Since early October, environmental advocacy group Extinction Rebellion have been staging protests and shutdowns all throughout London, disrupting the day-to-day of many of its citizens in an effort to bring attention to the global climate crisis.

“I was leaving my house one night and as I turned onto my street there was just a huge group of people marching and they shut down all the streets around them with police escorts,” said 20 year old University of Surrey student Selby Tindall. “I’ve seen a lot of different little protests around the city because they’ve been ongoing, it wasn’t just like one march and that’s it.”

Extinction Rebellion, or XR, have three demands on their website: internationally, governments must declare a climate and ecological emergency, they must reduce greenhouse gas emissions to net zero by 2025, and they must create and be led by a Citizen’s Assembly on climate justice. XR doesn’t just operate in the UK, either– in June, activists blocked traffic in New York City, German protesters chained themselves outside Angela Merkel’s Chancellery in Berlin, and Paris police had to use pepper spray to clear protesters blocking a bridge over the Seine. According to BBC, XR estimates about 400 of their activists have been arrested since October of 2018.
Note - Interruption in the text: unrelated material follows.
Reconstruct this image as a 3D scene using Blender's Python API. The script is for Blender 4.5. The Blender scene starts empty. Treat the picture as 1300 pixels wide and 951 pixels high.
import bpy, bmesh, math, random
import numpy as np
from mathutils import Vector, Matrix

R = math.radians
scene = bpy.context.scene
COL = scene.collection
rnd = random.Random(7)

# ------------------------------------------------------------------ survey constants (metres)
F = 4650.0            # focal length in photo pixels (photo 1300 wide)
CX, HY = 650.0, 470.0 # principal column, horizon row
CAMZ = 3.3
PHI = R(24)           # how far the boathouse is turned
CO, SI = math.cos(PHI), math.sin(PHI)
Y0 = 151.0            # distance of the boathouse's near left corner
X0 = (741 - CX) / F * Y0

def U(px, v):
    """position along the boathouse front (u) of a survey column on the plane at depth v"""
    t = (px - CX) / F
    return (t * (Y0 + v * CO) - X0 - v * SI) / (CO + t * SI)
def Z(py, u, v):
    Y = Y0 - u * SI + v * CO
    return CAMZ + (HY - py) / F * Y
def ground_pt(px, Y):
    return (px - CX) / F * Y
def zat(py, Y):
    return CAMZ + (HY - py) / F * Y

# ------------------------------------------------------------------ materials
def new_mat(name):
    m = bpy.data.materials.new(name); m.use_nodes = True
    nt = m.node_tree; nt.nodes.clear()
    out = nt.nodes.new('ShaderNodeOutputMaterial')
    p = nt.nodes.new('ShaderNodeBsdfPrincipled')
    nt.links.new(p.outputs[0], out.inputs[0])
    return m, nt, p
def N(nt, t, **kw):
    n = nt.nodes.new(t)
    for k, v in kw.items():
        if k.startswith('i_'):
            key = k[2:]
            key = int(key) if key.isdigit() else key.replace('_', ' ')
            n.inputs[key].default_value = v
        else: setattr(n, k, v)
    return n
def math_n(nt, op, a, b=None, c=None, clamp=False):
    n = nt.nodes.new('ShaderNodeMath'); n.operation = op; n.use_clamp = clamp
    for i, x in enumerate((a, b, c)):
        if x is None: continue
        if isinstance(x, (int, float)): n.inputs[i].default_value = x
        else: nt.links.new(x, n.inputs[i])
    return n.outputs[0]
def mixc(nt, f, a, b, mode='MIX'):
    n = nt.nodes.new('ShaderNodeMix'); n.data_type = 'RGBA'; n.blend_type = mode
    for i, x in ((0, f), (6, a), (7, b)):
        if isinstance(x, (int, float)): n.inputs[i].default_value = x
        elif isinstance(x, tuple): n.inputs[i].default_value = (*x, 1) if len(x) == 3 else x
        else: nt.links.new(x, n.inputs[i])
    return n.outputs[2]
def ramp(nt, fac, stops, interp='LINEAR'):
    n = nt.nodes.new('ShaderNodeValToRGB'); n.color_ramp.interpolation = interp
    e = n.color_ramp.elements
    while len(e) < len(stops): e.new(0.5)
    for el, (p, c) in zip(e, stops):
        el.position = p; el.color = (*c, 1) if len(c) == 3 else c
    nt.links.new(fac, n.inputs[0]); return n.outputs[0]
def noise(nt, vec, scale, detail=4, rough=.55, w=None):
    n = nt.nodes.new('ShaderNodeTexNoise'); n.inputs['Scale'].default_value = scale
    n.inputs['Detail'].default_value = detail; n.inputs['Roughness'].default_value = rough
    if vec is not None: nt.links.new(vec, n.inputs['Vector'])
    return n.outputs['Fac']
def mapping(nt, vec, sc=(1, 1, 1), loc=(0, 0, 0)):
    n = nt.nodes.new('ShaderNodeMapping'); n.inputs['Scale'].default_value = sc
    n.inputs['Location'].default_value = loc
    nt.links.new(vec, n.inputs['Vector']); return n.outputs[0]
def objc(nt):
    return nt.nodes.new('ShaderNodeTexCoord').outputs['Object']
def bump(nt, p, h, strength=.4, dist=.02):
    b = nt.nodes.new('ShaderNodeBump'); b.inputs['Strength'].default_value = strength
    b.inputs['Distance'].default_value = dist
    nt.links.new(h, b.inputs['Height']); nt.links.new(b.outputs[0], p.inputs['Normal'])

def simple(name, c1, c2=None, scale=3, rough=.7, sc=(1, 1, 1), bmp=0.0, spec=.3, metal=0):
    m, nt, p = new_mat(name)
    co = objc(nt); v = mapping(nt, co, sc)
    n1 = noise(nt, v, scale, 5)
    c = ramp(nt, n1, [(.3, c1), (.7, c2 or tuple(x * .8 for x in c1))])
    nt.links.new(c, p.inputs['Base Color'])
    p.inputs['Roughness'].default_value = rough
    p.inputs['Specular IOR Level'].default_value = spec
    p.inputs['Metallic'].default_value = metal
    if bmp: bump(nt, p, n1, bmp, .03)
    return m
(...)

XR’s protests have certainly made an impact on the lives of Londoners. According to Met Commissioner Dame Cressida Dick, the cost of policing XR’s protests has totaled £21 million and is still rising. Last week, XR activists climbed onto the roofs of trains at Stratford, Canning Town, and Shadwell during rush hour. Some of them were even dragged from the tops of the trains by commuters. A protester dressed as UK Prime Minister Boris Johnson scaled Big Ben, and activists blocked Oxford Circus and Trafalgar Square despite the government ban put on the group’s protests. BBC reports that more than 1,760 arrests have been made in connection with these protests.

“I saw them build a scaffolding structure outside the Tate Modern Art Gallery, and they hung flags and posters with their messages on them, and then the protesters sat on them when police came to remove them.” Tindall recalled. “I saw them in St. James’ Park. There were hundreds of camping tents set up to protest, and they all had posters and were trying to engage with the people walking through the park… This demonstration was huge because it was right next to Buckingham Palace, so it was directly aimed at the queen and the royal family to do something.”

Critics of XR’s strategies have pointed out, however, that some of their protest strategies haven’t disrupted the lives of those in power, but rather working class citizens. The Guardian reports that senior XR members admitted the Tube protests at Stratford, Canning Town, and Shadwell was a mistake, as it made the lives of everyday working class Londoners more difficult rather than agitated those who can bring about the structural change XR is calling for.

XR’s protests are also happening during a particularly tumultuous time for Britain and the UK as British lawmakers blocked Boris Johnson’s attempt to fast-track a Brexit bill through Parliament, leaving the future of Brexit and his career uncertain.

“The queen can’t just step out and announce ‘Okay fine, you’ve won, I’m ending climate change today at 5 p.m.’” Tindall noted. “I’m not aware of any manifesto type thing of the protests saying these are the exact legislation changes that we demand; they might have one, but it’s definitely not something the public is aware of, so it’s kind of like fighting for a cause that no one really knows how to fix. So when does the protesting end?”